Domenica mattina il Cardinale ha fatto visita alle decine di feriti che erano ricoverati al Maggiore e al Sant’Orsola, proseguendo poi le visite al Traumatologico che si trovava a pochi passi dalla stazione, al Bellaria e al Rizzoli, portando la commossa partecipazione della Chiesa bolognese e del papa Giovanni Paolo II che aveva indirizzato un messaggio, nel quale si diceva addolorato e sconvolto.
Nella notificazione inviata alla diocesi, che seguiva di pochi giorni il messaggio per quello che ancora si credeva essere l’incidente di Ustica, il Cardinal Poma rilevava come segno di conforto la grande manifestazione di solidarietà e di generoso soccorso sperimentato fin dai primi momenti.
Si può intravvedere, diceva il Cardinal Poma alla stampa, il mistero del dolore ma anche la capacità dello spirito umano di lottare contro il male. Bologna ha dato prova di prontezza, sensibilità, fortezza e collaborazione veramente eccezionale. Resta la domanda di come alcuni uomini, sconvolti nelle loro idee e chiusi nel loro cuore, possano dare luogo a simili stragi.
I funerali furono fissati per il pomeriggio di mercoledì 6 agosto. Nella basilica di san Petronio trovarono posto solo 8 bare perché la maggior parte dei familiari aveva optato per funerali privati.
Per questo motivo il Cardinale dispose che nelle Chiese della Certosa e degli Ospedali pressi i quali si trovavano le salme delle vittime, fossero celebrate contemporaneamente in mattinata le messe di suffragio.
Per il funerale di stato si optò per una Liturgia della Parola, che aveva al centro il vangelo della risurrezione di Lazzaro.
Erano presenti il Capo dello Stato Sandro Pertini, il presidente del governo Francesco Cossiga, le alte cariche dello stato e le autorità cittadine con il sindaco Zangheri. Sull’altare accanto al Cardinale Poma e a numerosi sacerdoti, quasi tutti i vescovi dell’Emilia-Romagna.
Abbiamo davanti agli occhi – disse il Cardinale – tutti questi morti: i bambini e i giovani, le madri e i padri che hanno lasciato la loro famiglia.
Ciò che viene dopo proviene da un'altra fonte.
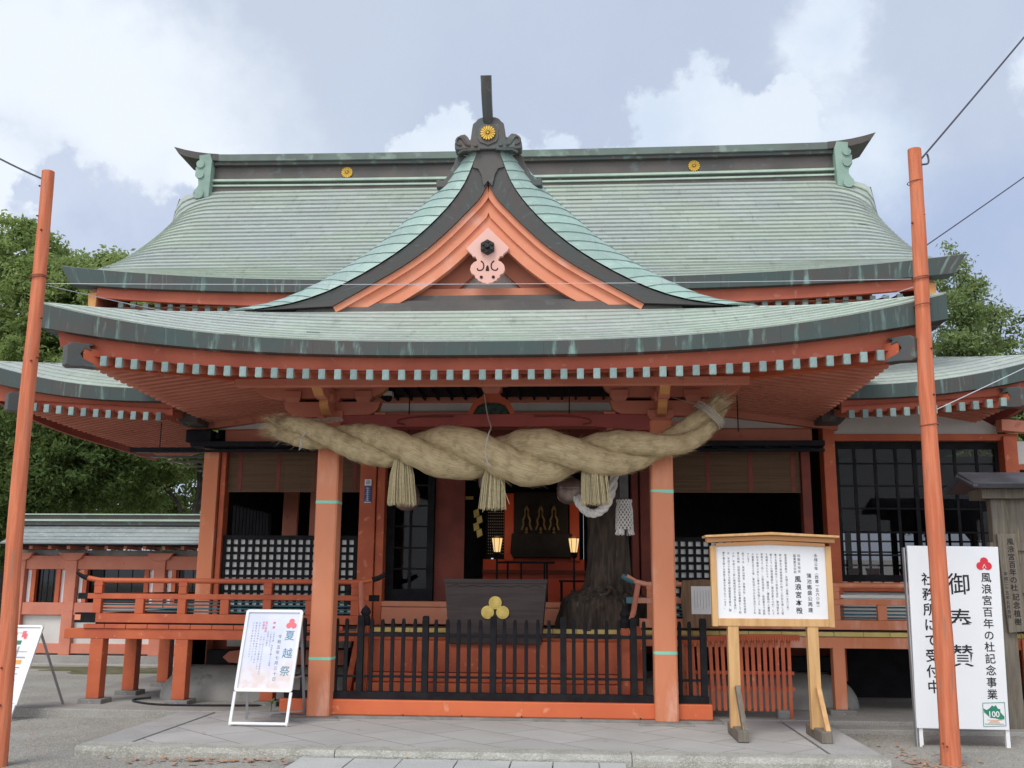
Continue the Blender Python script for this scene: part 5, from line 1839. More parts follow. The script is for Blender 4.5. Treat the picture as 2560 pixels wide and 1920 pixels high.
for _ in range(9):
    a = rnd.uniform(math.pi, 2 * math.pi)
    x, y = 1.36 + .40 * math.cos(a), 1.38 + .32 * math.sin(a)
    pts = [(x + rnd.gauss(0, .03), y + rnd.gauss(0, .02), FZ + .40 + rnd.gauss(0, .03))]
    for k_ in range(4):
        q = pts[-1]
        pts.append((q[0] + rnd.gauss(0, .06), q[1] + rnd.gauss(0, .03), q[2] + rnd.gauss(.0, .05)))
    m.tube(smooth_curve(pts, 12), [.045 * (1 - .5 * i / 11) for i in range(12)], 7)
build(m, 'gnarled_root', trunk_w, t, True)

# ------------------------------------------------------------------ inside the sanctuary
def lantern(x, y, label):
    t = thing('standing_lantern', label, 'lantern', (x, y, 1.2), 'lit lanterns before the sanctuary')
    m = MB().tube([(x, y, 1.2), (x, y, 2.0)], .018, 8).lathe([(.11, 0), (.11, .02), (.03, .05), (.018, .1)], (x, y, 1.2), 12)
    m.lathe([(.02, .78), (.05, .80), (.06, .815), (.045, .83), (.07, .86), (.03, .87)], (x, y, 1.2), 8)
    build(m, 'lantern_stand', iron, t)
    zb, zt = 2.07, 2.30
    m = MB()
    for k_ in range(6):
        a = k_ * math.pi / 3
        m.beam((x + .055 * math.cos(a), y + .055 * math.sin(a), zb), (x + .092 * math.cos(a), y + .092 * math.sin(a), zt), .007, .007)
    m.lathe([(.03, -.02), (.062, 0), (.03, .004)], (x, y, zb), 6).lathe([(.098, 0), (.098, .01), (.02, .02), (.001, .022)], (x, y, zt), 6)
    build(m, 'lantern_frame', iron, t)
    m = MB().lathe([(.05, .0), (.085, zt - zb - .012)], (x, y, zb + .006), 6)
    build(m, 'lantern_shade', lamp_e, t)
    l_ = bpy.data.lights.new('lantern_light', 'POINT')
    l_.energy, l_.color, l_.shadow_soft_size = 3.0, (1, .66, .34), .12
    lo_ = bpy.data.objects.new('lantern_light', l_)
    COL.objects.link(lo_)
    lo_.location = (x, y - .02, 2.46)
    lo_.parent = t
    lo_.matrix_parent_inverse = WORLD[t].inverted()
lantern(-.27, 4.1, 'lit lantern on a tall stand in front of the dark stud lattice')
lantern(.975, 4.1, 'lit lantern on a tall stand next to the root stump')
t = thing('altar_cabinet', 'dark altar cabinet with three gilt ornaments inside the sanctuary', 'altar', (.43, 4.9, 1.95))
m = MB().poly([(-.05, 2.0), (.92, 2.0), (.96, 2.08), (.94, 2.40), (-.07, 2.40), (-.09, 2.08)], 'y', 4.62, 4.9)
build(m, 'cabinet_base', dark_w, t, bevel=.01)
m = MB().box(-.03, .88, 4.72, 4.9, 2.40, 3.1)
build(m, 'cabinet_back', dark_w, t)
m = MB()
for x in (.18, .42, .64):
    for s_ in (-1, 1):
        zz = [(x, 4.66, 2.86), (x + s_ * .03, 4.66, 2.78), (x + s_ * .025, 4.655, 2.70), (x + s_ * .06, 4.65, 2.62), (x + s_ * .05, 4.65, 2.55), (x + s_ * .085, 4.65, 2.46)]
        for a, b in zip(zz, zz[1:]):
            m.beam(a, b, .006, .028)
    m.lathe([(.03, 0), (.03, .01), (.01, .04), (.025, .06), (.012, .1)], (x, 4.66, 2.405), 10)
build(m, 'gilt_ornament', simple('dim_gilt', (.16, .11, .04), (.10, .07, .03), 12, .6, .1), t)
t = thing('offering_table', 'low dark offering table before the altar cabinet', 'table', (.2, 4.3, 1.2))
build(MB().box(-.27, .66, 4.2, 4.5, 1.90, 1.925), 'table_top', dark_w, t)
for x in (-.12, .10, .48, .52):
    build(MB().box(x, x + .03, 4.25, 4.28, 1.2, 1.9), 'table_leg', dark_w, t)
t = thing('low_stand', 'small dark low stand beside the root stump inside the hall', 'stand', (.95, 3.6, 1.2))
build(MB().box(.74, 1.2, 3.5, 3.75, 1.60, 1.63), 'stand_top', dark_w, t)
build(MB().box(.76, .80, 3.52, 3.72, 1.2, 1.6), 'stand_leg', dark_w, t)
m = MB()
y = 3.0
for k_ in range(4):
    x = -.51 + (.05 if k_ % 2 else -.0)
    z = 2.66 - k_ * .10
    m.poly([(x - .045, z), (x + .03, z + .03), (x + .05, z - .07), (x - .03, z - .11)], 'y', y + k_ * .004, y + k_ * .004 + .003)
tag(build(m, 'paper_streamer', brass), 'golden zigzag paper streamer hanging in the dark doorway', 'streamer')
m = MB().box(-.68, -.56, 3.0, 3.01, 2.83, 2.88)
tag(build(m, 'gilt_fitting', brass), 'tiny gilt plate high in the dark doorway', 'fitting')

# ------------------------------------------------------------------ small things fixed to the hall
t = thing('name_plate', 'small blue and white enamel plate on the inner post', 'plate', (-1.995, 2.06, 2.7))
build(MB().box(-2.05, -1.945, 2.056, 2.068, 2.70, 3.045), 'plate_face', blue_pl, t, bevel=.004)
m = MB().box(-2.047, -1.948, 2.052, 2.0555, 2.95, 3.042).box(-2.047, -1.948, 2.052, 2.0555, 2.703, 2.716)
build(m, 'white_field', white_m, t)
m = MB()
for k_ in range(7):
    z = 2.735 + k_ * .029
    m.box(-2.02, -1.975, 2.0515, 2.0545, z, z + .006).box(-2.0 - .004, -1.996, 2.0515, 2.0545, z - .008, z + .018)
    m.box(-2.024 + .012 * (k_ % 3), -2.018 + .012 * (k_ % 3), 2.0515, 2.0545, z - .004, z + .014)
build(m, 'worn_lettering', white_m, t)
m = MB()
for k_ in range(20):
    a, b = 2 * math.pi * k_ / 20, 2 * math.pi * (k_ + 1) / 20
    m.beam((-1.997 + .026 * math.cos(a), 2.051, 2.998 + .026 * math.sin(a)), (-1.997 + .026 * math.cos(b), 2.051, 2.998 + .026 * math.sin(b)), .003, .005)
m.beam((-1.997, 2.051, 2.975), (-1.997, 2.051, 3.02), .003, .005).beam((-2.02, 2.051, 2.99), (-1.975, 2.051, 3.004), .003, .005)
build(m, 'plate_emblem', dark_hole, t)
t = thing('security_camera', 'tiny pale dome security camera under the porch beam', 'camera', (-1.37, .1, 3.9))
build(MB().box(-1.43, -1.31, .05, .18, 3.90, 3.96), 'mount', plast, t, bevel=.01)
build(MB().lathe([(.05, 0), (.05, -.03), (.035, -.06), (.001, -.075)], (-1.37, .11, 3.90), 14), 'dome', dark_w, t, 40)
t = thing('hanging_louvre', 'rack of dark metal louvre slats hung under the side eave', 'louvre', (-5.1, 2.7, 3.2))
for k_ in range(6):
    build(MB().box(-5.75 + k_ * .16, -4.55, 2.45 + k_ * .25, 2.62 + k_ * .25, 3.50 - k_ * .045, 3.515 - k_ * .045), 'slat', tile_b, t, bevel=.004)
build(MB().box(-5.75, -4.55, 2.4, 2.46, 3.49, 3.56), 'rack_beam', dark_w, t)
for x in (-5.3, -4.8):
    build(MB().tube([(x, 2.43, 3.55), (x, 2.43, 3.95)], .008, 6), 'hanger', iron, t)
for sgn in (-1, 1):
    m = MB().tube([(sgn * 3.15 if sgn > 0 else -2.72, .9, 3.55), (sgn * 3.15 if sgn > 0 else -2.72, .9, 4.08)], .008, 6)
    build(m, 'hanging_rod', iron, H)

# slatted vermilion screen under the veranda edge, wooden plaque
t = thing('slatted_screen', 'leaning vermilion screen of upright slats behind the notice board', 'screen', (3.1, .6, 0))
top = smooth_curve([(2.30, .88), (2.7, .925), (3.2, .945), (3.74, .945)], 16)
m = MB()
for (a, za), (b, zb) in zip(top, top[1:]):
    m.beam((a, .60, za), (b, .60, zb), .14, .06)
for i in range(46):
    x = 2.32 + i * .031
    z = interp(x, [q[0] for q in top], [q[1] for q in top])
    m.box(x, x + .016, .52, .54, z - .045, z + .02)
build(m, 'screen_cap', verm, t)
for i in range(18):
    x = 2.36 + i * .0735
    m = MB()
    z = interp(x, [q[0] for q in top], [q[1] for q in top]) - .03
    dx_ = (x - 3.0) * -.03
    m.beam((x + dx_, .50, .08 if i < 17 else -.02), (x, .58, z), .043, .02, (0, 1, 0))
    build(m, 'slat', verm, t)
for z, y in ((.32, .545), (.50, .56)):
    build(MB().box(2.34, 3.66, y, y + .025, z, z + .04), 'cross_bar', verm, t)
m = MB().box(3.42, 3.56, .42, .58, .0, .10)
build(m, 'screen_footing', stone, t, bevel=.01)
t = thing('wooden_plaque', 'brown wooden board carrying a sheet of white paper, behind the notice board', 'plaque', (2.6, .75, FZ))
m = MB().poly([(2.36, 1.03), (2.82, 1.06), (2.85, 1.3), (2.82, 1.63), (2.6, 1.64), (2.35, 1.625), (2.33, 1.4)], 'y', .76, .80)
build(m, 'plaque_board', brown_w, t, bevel=.006)
m = MB().box(2.46, 2.80, .754, .758, 1.21, 1.555)
build(m, 'paper_sheet', paper, t)
m = MB()
for k_ in range(8):
    m.box(2.50 + k_ * .036, 2.503 + k_ * .036, .751, .753, 1.27 + .02 * (k_ % 3), 1.50)
build(m, 'paper_lettering', ink_g, t)

# ------------------------------------------------------------------ poster stand
def frame_stand(name, label, x0, x1, zt, zb, yt, yb, xs_top=0):
    pass
def A(p, s_):                                       # point on the leaning face of the poster stand
    return Vector((lerp(-2.86, -2.79, s_) + p * .665, lerp(-.86, -.66, s_), lerp(0, 1.255, s_)))
t = thing('poster_stand', 'white framed poster stand advertising a festival, on the paved forecourt', 'poster stand', (-2.5, -.75, 0))
fr_ = MB()
d = A(0, 1) - A(0, 0)
nrm = Vector((1, 0, 0)).cross(d).normalized()
if nrm.y > 0:
    nrm = -nrm
S0 = .285
def fbar(a, b, w, dp):
    fr_.beam(a, b, w, dp, nrm)
for p in (.02, .98):
    fr_ = MB()
    fbar(A(p, 0), A(p, S0), .032, .025)
    build(fr_, 'stand_leg', white_m, t, bevel=.004)
fr_ = MB()
fbar(A(0, .02), A(1, .02), .028, .045)
build(fr_, 'foot_bar', white_m, t, bevel=.004)
fr_ = MB()
def rounded(s0, s1, p0, p1, r_):
    pts = []
    for cx_, cz_, a0 in ((p1 - r_ / .665, s1 - r_ / 1.27, 0), (p0 + r_ / .665, s1 - r_ / 1.27, 90), (p0 + r_ / .665, s0 + r_ / 1.27, 180), (p1 - r_ / .665, s0 + r_ / 1.27, 270)):
        for k_ in range(6):
            a = R(a0 + k_ * 18)
            pts.append((cx_ + r_ / .665 * math.cos(a), cz_ + r_ / 1.27 * math.sin(a)))
    return pts
oo, ii = rounded(S0, 1.0, 0, 1, .035), rounded(S0 + .026, 1 - .026, .052, .948, .006)
n = len(oo)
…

Pensiamo ai fratelli di altre nazioni che, lontani da casa, avranno avvertito anche più struggenti gli attimi estremi.
Gesù piange sull’amico morto, rifletteva il Cardinale, ma pianse anche amaramente sulla città che lo aveva rifiutato. E se, come Gesù, anche noi piangiamo i fratelli e gli amici morti, sentiamo che ci riguarda anche il suo pianto sulla città: “Se tu avessi conosciuto quello che giova alla tua salvezza e alla pace!”.
La Chiesa, disse ancora, non può spiegare il dolore e la morte, ma può indicarne l’origine e la causa: il peccato; e può indicarne il superamento: Cristo: “chiunque vive e crede in lui non morirà in eterno”.